Entgegen allem Anschein sind es gerade diese merkwürdigen Existenzen und unangepassten Subjekte, die uns noch immer die wichtigen geistigen Anstöße liefern. Sie sind die Selbstdenker, von denen Schoperhauer sagte, sie unterschieden sich von den bloßen Büchergelehrten durch den Ernst, die Unmittelbarkeit und Ursprünglichkeit der Gedanken. Mit andern Worten: Sie sind es, die das Neue schaffen. Die Basis unserer Musikkultur ist also nicht der vor Kraft strotzende Veranstalterbetrieb, sondern das schwache Individuum.
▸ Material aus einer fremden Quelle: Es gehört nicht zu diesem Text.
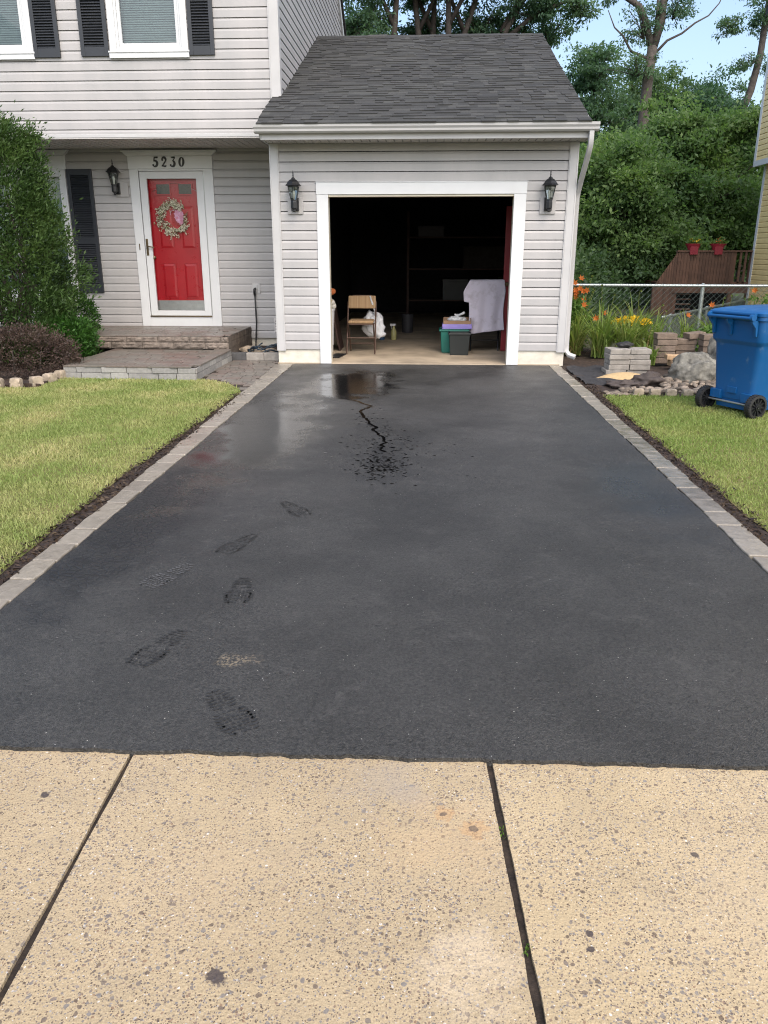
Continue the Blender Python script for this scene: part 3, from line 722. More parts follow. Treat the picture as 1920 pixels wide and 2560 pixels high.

Fällt es weg, so fällt der Betrieb, und die Angestellten werden arbeitslos, wie Christina Kubisch sagte. Und vor allem werden die Menschen nicht mehr mit Reflexionen und Empfindungen tieferer Art konfrontiert. Ihnen bleibt dann nur noch die Musik, die der Betrieb aus sich selbst heraus produziert – inhaltsleere, vielseitig verwendbare Ware, und ob E oder U ist dann egal.
Kampf um den Bestand unseres Musiklebens
Zum Kampf um den Bestand unseres Musiklebens gehört deshalb nicht nur die Kritik am Big Business und an der kurzsichtigen Politik, sondern auch die beständige Warnung vor der seelischen Zerstörung der Menschen. Beides steht in einer engen Wechselbeziehung zueinander. Denn wer nicht mehr zu differenzierten Empfindungen und Gedankengängen fähig ist, dem ist es auch egal, wenn er nur noch von Plastikmusik und nichtssagenden Politikersprüchen berieselt wird, woher sie auch kommen mögen. Und dem sollte doch eigentlich Einhalt geboten werden.